All opinions expressed in the blog are solely mine.
"If you happened to be wealthy and educated and alive in 16th- and 17th-century Europe, it was fashionable to have a Wunderkammern, a “wonder chamber,” or a “cabinet of curiosities” in your house—a room filled with rare and remarkable objects that served as a kind of external display of your thirst for knowledge of the world." - from Austin Kleon in Show Your Work
Once we called these "prized possessions" collected over a lifetime. Sport fuels our memory machines, the sum of our experiences. No two are alike.
This is not Jason Selk's "highlight reel" in 10 Minute Toughness. What artifacts might we unearth along our wunderkammern memory lane?
Scrapbooks
Books
Trophies
Videos and CDs
Photographs
Cards and letters
Awards and honors
Imagine having an Olympic Gold Medal in volleyball as an indoor or outdoor player or a coach. Karch Kiraly has all three.
Treasures like those make our collections seem small.
Birth of Venus, Sandro Botticelli
Our craft never springs full grown like Botticelli's "Birth of Venus." Our work emerges after painstaking practice and preparation over a lifetime. My first exposure to art history was Fine Arts 13 at Harvard. Learning about the craft of masters matters as much as hearing Newton's Laws.
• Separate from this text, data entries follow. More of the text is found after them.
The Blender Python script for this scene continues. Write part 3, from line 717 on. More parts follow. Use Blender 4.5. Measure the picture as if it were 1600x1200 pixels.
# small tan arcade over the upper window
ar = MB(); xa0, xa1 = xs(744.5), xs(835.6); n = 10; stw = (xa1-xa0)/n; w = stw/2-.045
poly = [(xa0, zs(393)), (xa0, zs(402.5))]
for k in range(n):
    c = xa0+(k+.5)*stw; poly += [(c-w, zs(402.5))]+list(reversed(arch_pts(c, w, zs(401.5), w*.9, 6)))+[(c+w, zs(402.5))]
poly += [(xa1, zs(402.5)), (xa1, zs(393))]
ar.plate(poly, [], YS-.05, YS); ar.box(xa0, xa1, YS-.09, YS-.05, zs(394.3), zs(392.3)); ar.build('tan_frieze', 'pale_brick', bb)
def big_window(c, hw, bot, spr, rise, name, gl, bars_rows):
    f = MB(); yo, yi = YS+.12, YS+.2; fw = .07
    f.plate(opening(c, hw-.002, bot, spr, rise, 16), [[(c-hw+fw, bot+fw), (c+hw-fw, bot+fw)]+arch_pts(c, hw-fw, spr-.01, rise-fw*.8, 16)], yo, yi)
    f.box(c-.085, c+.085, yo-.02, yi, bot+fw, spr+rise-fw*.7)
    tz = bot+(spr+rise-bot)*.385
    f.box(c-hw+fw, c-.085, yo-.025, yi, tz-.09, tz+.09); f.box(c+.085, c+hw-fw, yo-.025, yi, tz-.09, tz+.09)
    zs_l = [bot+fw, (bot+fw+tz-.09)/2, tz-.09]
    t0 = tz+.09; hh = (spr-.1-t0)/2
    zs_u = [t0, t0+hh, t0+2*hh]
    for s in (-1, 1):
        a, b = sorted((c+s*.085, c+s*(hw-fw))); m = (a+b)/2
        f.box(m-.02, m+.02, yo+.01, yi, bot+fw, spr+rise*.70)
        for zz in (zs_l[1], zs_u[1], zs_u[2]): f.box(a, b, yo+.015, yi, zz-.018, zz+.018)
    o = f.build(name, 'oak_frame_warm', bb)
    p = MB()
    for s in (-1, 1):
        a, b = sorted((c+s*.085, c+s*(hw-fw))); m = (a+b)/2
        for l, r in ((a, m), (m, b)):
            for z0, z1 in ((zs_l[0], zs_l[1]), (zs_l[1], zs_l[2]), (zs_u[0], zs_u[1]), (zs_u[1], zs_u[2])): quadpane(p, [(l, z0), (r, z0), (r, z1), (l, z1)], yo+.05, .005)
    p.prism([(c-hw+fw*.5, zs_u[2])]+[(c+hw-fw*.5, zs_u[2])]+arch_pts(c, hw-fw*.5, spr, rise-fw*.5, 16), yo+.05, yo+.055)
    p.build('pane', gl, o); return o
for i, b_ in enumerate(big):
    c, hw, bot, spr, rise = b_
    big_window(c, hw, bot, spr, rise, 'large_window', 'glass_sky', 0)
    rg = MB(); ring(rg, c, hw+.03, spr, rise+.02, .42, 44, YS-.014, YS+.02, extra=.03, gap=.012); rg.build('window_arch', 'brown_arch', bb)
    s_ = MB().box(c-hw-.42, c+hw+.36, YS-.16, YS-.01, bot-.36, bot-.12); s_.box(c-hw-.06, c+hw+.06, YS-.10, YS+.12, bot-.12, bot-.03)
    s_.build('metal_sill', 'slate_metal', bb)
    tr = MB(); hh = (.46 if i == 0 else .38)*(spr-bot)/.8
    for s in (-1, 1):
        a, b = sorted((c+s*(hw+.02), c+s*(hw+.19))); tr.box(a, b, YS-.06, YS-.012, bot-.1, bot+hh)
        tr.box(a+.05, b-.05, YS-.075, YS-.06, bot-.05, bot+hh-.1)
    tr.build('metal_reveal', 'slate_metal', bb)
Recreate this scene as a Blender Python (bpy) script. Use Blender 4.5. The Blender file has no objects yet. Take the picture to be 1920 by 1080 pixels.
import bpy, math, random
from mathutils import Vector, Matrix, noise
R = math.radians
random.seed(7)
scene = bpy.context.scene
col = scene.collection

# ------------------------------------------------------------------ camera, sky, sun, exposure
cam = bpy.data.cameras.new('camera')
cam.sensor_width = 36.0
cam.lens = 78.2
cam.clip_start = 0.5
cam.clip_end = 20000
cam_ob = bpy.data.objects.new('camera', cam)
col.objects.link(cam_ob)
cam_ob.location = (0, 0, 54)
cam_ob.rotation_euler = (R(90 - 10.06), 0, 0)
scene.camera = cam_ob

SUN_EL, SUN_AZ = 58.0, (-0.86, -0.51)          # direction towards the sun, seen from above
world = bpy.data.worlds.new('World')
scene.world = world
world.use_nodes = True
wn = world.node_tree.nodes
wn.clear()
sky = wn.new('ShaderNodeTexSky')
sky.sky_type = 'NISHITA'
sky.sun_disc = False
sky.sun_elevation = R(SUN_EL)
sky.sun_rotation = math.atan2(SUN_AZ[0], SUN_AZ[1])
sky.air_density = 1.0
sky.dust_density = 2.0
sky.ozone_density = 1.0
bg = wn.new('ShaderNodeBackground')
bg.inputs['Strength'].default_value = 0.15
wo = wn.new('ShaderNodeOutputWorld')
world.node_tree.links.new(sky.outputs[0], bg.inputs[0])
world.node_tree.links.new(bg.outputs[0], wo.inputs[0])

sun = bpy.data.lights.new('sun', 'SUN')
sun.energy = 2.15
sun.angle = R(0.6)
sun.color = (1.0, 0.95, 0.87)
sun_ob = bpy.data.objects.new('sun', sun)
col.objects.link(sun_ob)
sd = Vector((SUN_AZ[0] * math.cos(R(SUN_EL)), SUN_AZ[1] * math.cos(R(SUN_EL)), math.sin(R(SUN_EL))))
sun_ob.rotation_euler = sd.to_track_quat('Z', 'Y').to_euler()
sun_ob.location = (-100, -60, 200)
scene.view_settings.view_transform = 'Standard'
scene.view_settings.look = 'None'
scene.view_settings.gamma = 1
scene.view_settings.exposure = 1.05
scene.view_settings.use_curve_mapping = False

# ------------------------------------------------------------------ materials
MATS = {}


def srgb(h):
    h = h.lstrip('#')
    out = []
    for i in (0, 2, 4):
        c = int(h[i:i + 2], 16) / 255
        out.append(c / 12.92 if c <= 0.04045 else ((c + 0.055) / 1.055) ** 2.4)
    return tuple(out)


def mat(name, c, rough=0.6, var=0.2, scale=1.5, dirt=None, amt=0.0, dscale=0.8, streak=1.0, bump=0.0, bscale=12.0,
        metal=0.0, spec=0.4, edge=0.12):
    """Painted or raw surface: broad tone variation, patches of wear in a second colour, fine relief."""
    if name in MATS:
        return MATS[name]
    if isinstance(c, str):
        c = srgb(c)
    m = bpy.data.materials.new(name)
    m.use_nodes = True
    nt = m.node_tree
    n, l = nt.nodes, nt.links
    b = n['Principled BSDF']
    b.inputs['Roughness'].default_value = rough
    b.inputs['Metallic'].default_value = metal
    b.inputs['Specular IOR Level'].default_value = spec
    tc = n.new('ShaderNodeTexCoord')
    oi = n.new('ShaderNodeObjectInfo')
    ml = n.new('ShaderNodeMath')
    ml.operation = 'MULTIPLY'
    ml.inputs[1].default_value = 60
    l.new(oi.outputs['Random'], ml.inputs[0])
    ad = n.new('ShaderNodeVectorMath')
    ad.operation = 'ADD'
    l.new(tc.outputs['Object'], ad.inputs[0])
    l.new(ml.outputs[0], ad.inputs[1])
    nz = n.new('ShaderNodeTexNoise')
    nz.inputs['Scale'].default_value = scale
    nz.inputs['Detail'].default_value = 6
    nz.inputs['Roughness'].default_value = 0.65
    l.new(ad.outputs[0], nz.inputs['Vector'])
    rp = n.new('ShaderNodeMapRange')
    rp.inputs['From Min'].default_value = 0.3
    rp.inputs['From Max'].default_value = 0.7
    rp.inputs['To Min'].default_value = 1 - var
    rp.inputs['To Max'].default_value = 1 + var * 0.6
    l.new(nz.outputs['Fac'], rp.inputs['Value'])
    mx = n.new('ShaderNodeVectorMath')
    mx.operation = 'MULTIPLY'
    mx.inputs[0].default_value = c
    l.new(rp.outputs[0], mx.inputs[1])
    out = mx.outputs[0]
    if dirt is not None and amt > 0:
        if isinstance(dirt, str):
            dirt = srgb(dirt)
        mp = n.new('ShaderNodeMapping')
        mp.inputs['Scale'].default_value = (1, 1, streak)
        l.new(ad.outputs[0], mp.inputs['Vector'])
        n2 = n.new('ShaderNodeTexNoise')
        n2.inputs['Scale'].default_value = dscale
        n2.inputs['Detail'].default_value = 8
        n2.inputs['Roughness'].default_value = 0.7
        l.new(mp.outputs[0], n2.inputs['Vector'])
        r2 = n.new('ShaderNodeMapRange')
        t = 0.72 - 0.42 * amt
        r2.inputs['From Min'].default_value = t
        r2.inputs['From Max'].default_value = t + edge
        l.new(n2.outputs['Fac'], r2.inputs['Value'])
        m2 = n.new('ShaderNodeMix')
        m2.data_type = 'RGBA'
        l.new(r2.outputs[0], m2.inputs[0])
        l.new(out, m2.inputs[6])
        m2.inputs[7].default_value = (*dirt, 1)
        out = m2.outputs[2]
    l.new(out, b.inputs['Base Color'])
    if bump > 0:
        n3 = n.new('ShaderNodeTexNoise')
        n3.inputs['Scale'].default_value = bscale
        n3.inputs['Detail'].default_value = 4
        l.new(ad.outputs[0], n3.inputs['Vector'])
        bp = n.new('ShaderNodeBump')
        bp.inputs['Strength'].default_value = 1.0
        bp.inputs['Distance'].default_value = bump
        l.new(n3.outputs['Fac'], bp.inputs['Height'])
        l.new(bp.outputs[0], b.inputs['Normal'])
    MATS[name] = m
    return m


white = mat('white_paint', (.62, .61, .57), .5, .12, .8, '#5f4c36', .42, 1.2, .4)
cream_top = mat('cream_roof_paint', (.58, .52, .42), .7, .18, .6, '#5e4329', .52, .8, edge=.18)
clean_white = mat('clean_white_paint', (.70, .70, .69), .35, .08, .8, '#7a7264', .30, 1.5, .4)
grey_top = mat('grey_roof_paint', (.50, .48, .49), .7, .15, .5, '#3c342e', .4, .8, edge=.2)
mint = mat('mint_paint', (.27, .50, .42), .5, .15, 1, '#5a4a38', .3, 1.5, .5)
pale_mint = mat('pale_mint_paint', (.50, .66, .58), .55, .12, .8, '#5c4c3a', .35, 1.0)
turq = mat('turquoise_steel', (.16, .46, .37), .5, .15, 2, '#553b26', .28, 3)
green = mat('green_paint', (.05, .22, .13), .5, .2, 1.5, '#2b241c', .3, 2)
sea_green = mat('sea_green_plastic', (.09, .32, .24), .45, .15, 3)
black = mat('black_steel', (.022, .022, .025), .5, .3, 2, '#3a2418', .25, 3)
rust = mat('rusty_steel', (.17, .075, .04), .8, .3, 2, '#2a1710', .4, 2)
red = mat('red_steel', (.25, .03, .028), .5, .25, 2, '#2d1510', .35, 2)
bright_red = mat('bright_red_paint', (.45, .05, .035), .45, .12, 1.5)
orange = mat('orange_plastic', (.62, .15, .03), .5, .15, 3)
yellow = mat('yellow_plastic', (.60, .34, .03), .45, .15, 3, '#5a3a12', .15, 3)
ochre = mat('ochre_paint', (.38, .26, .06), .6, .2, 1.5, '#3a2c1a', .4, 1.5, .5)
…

We never know the origin or our next athletic memories.
"Show your work." Build connections with others.
Lagniappe. "There’s a healthier way of thinking about creativity that the musician Brian Eno refers to as “scenius.” Under this model, great ideas are often birthed by a group of creative individuals—artists, curators, thinkers, theorists, and other tastemakers—who make up an “ecology of talent." - from Austin Kleon, "Show Your Work"
Think about your 'ecology of talent' the factors encompassing your volleyball experience.